@alidan
I can tell you with certainty that sociopathy in Chinese fiction has nothing to do with Communism. 100% sure. And I won't even have to discuss your understanding of communism.
How can I be so sure? Because I'm reading the first of the Four Great Classical Novels,
Water Margin, written 600 years ago, long before anything like Communism had been theorised.
In this novel, a band of bandits described as "heroes" go through adventures in Song China, facing government forces (normally described as hopelessly corrupt) and other dangers. I haven't finished it yet, am only on the middle of the second volume out of five, but here are some episodes:
i. A certain character is a military man who's betrayed by his general. He enters the general's palace in a disguise to kill him and his partners in betrayal. In the process, he kills several servants, one of the general's concubines and her two little daughters, and goes on killing until he feels "his rage is sated".
ii. A usual interrogation procedure is to promise the person will live if they spout the truth. The person, normally a servant or a minor soldier, obeys and is immediately killed after supplying the information.
iii. A certain character subdues a road innkeeper who's a cannibal and bakes clients into pies to sell. He then lets her go and befriends her just because he finds out she's allied with the bandits.

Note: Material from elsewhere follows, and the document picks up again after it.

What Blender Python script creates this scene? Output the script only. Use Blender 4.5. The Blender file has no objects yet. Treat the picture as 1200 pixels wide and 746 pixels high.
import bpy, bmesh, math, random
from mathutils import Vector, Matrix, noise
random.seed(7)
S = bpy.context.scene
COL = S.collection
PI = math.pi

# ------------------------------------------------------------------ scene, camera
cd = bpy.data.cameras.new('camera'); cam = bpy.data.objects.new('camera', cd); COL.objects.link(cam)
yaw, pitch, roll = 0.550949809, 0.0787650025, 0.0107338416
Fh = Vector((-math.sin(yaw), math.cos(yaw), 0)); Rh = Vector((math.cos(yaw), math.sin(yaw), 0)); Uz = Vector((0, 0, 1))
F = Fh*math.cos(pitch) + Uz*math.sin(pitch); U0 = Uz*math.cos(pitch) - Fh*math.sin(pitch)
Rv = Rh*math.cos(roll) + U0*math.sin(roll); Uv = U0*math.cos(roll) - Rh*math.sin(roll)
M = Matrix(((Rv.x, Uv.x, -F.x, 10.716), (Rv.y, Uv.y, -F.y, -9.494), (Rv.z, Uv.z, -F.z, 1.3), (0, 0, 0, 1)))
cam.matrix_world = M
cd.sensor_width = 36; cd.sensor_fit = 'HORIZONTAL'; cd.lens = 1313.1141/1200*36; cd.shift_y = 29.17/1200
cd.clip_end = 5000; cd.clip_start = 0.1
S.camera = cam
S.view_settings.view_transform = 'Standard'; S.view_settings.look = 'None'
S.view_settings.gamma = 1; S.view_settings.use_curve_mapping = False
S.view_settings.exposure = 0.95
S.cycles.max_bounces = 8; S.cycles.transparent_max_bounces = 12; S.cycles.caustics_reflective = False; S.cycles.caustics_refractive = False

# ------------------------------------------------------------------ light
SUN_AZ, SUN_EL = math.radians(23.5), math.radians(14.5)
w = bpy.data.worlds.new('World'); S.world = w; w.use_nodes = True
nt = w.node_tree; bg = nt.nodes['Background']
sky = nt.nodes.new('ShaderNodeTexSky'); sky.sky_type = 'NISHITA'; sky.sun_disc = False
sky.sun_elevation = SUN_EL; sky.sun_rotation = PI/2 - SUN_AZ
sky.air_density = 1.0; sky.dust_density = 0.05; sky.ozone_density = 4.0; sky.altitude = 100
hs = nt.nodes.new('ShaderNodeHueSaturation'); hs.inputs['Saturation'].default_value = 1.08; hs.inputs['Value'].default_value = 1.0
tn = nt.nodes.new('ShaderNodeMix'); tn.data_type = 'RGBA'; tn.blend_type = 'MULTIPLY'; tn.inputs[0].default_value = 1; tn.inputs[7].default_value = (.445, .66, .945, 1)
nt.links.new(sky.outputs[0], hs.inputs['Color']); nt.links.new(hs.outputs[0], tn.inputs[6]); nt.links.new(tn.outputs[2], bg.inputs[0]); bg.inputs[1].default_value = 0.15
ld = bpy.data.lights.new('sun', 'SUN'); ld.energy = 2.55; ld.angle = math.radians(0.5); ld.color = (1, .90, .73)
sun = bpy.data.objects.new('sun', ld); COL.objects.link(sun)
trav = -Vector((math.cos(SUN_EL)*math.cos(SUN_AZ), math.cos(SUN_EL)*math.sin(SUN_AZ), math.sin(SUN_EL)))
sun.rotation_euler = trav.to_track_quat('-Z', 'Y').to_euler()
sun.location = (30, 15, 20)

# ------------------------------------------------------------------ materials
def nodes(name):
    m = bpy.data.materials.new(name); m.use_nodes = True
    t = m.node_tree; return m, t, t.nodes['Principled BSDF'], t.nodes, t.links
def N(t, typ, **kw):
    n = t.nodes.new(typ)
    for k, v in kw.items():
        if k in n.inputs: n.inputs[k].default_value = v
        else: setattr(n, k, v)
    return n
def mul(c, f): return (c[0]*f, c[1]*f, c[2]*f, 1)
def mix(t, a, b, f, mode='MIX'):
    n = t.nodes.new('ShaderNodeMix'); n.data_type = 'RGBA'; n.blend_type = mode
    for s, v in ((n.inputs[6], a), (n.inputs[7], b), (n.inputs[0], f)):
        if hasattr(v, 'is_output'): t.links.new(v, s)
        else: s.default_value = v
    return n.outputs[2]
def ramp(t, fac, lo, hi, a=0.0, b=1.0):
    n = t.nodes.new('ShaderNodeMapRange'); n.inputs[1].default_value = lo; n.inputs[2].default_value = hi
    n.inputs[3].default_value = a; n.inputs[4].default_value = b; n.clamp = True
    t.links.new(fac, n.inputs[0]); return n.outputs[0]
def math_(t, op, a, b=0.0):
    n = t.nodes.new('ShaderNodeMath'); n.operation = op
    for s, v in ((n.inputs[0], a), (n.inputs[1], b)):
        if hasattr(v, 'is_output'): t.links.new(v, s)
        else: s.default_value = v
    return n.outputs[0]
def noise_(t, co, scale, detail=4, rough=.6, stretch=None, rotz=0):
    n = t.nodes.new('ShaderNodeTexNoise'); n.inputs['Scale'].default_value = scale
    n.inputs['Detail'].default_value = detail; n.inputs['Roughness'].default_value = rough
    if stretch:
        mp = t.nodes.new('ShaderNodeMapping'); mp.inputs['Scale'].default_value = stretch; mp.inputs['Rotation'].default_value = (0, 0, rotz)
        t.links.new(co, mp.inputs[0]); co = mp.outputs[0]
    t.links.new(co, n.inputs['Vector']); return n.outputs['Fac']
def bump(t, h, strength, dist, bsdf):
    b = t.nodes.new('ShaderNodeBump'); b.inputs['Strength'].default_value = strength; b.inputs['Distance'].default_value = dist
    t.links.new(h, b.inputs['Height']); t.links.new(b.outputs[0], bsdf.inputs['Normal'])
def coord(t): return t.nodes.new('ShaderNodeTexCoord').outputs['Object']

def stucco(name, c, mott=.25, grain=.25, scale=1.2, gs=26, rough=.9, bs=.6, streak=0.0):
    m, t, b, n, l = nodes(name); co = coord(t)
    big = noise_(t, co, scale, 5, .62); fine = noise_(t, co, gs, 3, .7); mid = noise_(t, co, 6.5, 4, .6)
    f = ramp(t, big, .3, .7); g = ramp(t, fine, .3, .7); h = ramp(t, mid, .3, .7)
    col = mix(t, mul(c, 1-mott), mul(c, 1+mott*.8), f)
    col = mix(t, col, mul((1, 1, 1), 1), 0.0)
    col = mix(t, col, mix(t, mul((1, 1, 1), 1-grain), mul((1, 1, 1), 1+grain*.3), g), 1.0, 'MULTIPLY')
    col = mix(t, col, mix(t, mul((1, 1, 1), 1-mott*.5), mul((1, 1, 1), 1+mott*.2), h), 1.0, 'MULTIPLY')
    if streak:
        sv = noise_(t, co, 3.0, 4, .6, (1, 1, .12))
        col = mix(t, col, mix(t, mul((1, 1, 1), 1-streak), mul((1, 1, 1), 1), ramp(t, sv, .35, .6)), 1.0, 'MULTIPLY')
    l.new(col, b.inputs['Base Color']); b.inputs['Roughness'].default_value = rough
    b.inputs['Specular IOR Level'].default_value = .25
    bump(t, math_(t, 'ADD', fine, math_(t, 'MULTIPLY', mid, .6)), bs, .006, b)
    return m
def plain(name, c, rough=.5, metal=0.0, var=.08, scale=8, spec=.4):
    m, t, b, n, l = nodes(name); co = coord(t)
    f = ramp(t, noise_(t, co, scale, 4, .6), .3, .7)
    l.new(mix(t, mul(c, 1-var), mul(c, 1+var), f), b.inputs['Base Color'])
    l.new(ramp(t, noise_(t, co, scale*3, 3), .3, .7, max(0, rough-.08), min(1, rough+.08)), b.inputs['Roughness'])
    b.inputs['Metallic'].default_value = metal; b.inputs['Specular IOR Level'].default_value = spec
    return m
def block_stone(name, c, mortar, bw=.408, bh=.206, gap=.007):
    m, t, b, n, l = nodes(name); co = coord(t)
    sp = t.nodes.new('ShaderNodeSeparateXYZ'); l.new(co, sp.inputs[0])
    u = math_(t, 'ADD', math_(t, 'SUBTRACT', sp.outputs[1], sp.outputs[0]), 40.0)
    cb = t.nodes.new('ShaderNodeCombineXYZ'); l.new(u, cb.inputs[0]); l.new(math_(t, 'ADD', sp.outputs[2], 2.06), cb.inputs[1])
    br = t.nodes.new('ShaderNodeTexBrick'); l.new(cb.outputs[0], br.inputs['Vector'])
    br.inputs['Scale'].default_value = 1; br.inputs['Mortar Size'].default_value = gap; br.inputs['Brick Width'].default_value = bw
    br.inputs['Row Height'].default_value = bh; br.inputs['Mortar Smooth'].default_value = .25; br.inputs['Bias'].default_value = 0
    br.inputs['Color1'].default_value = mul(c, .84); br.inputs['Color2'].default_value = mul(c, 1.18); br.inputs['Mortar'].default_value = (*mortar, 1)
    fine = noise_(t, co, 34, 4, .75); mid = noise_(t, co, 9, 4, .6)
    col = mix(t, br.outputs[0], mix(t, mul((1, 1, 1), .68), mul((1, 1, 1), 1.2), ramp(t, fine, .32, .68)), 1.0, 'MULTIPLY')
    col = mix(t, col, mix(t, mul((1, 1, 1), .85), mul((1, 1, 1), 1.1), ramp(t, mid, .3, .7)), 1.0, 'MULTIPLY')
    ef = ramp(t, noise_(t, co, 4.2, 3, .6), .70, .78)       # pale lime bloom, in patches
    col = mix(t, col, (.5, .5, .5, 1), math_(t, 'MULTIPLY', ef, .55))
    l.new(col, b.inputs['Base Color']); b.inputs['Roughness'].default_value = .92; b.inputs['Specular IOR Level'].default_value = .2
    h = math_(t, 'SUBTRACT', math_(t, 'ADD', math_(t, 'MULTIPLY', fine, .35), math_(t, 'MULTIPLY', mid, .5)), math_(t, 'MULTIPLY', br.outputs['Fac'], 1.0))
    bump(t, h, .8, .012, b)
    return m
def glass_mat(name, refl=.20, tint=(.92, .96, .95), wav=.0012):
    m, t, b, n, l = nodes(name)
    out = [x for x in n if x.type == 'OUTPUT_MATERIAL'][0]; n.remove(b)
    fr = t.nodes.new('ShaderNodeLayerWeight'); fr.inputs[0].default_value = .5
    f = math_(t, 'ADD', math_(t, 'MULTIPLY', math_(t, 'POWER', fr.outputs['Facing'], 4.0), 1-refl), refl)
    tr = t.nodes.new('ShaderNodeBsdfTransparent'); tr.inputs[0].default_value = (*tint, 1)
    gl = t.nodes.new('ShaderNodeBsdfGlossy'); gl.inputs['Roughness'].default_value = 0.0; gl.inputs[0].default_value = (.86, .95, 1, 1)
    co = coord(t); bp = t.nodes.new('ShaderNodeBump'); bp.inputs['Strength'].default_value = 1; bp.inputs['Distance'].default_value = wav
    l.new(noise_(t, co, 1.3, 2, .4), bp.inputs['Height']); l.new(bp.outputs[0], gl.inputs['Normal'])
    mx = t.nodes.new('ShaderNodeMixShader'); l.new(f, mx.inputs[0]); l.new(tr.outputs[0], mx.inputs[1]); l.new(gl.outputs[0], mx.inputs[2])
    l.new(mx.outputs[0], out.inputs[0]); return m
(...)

iv. Another character, a military man who wants to remain loyal to the government and refuses to join the "heroes", is released by them to go back to the provincial capital, only to find the place severely damaged by an attack, with lots of civilians dead and wholesale destruction. He is then accused by the provincial governor of having led his troops in the attack on the city, and is immediately set upon by other soldiers, barely managing to escape. Having no other choice of refuge, he goes back to the bandits' place - only for them to unashamedly admit to him that they had disguised themselves as his troops and used his banner to perpetrate the attack and have it blamed on him so that he would have no choice but to join them. HE ACCEPTS.
v. It's perfectly fine to kill your wife for infidelity or just being annoying.
Anyone who doesn't exert some detachment in analysing fiction will become a Sinophobe after reading that novel. The above are just a few of the examples so far and I have three more volumes to go.
As for me, I'm pretty sure that novel doesn't reflect societal values at large, neither back then and much less nowadays. It's just wish-fulfilment porn. I'm not a specialist so I wouldn't know what motivated the authors, but if I were to hazard a guess, it would have to do with the type of "know-your-place" society Ming China (when the novel was written) was. Social mobility seems to have been generally low. The literate classes who would consume this kind of literature would be mainly civil servants. If you are a civil servant who lives in a rigid code of social and ceremonial conduct, must bow your head to undeserving superiors your whole day and can become the fall guy for a corruption scheme at any moment, I'd not be surprised if you relished reading a book about men who live by their sword, grab what they want, kill whom they want (especially government officials), and answer to no authority. The characters are just doing what you'd like to do to your boss, the local politician or even your wife(!)
I never said I consider manhua fundamentally different from manga and manhwa. We find pretty good examples of sociopaths in these, too. They are probably an outlet and nothing more, nowadays just as in the past. My only objection to manhua is that their narrative technique is crude and lacks subtlety, probably because it hasn't been perfected over decades like manga, or actively copied and adapted its techniques like manhwa. As Chinese cartoonists practise more, they'll improve.
(Then again, I know you're addressing Narf and not me.)
The real Chinese people are just as capable of compassion, solidarity and working for the common good as anyone else. How could they not be, given that their society hasn't collapsed as it would if it had sociopathic tendencies? Indifference to suffering in big cities is no news anywhere. There are even chronicles in my country narrating just that. You try dressing in poor clothes and faking a heart attack in the middle of a busy street in any big Western city and see how lucky you'll be.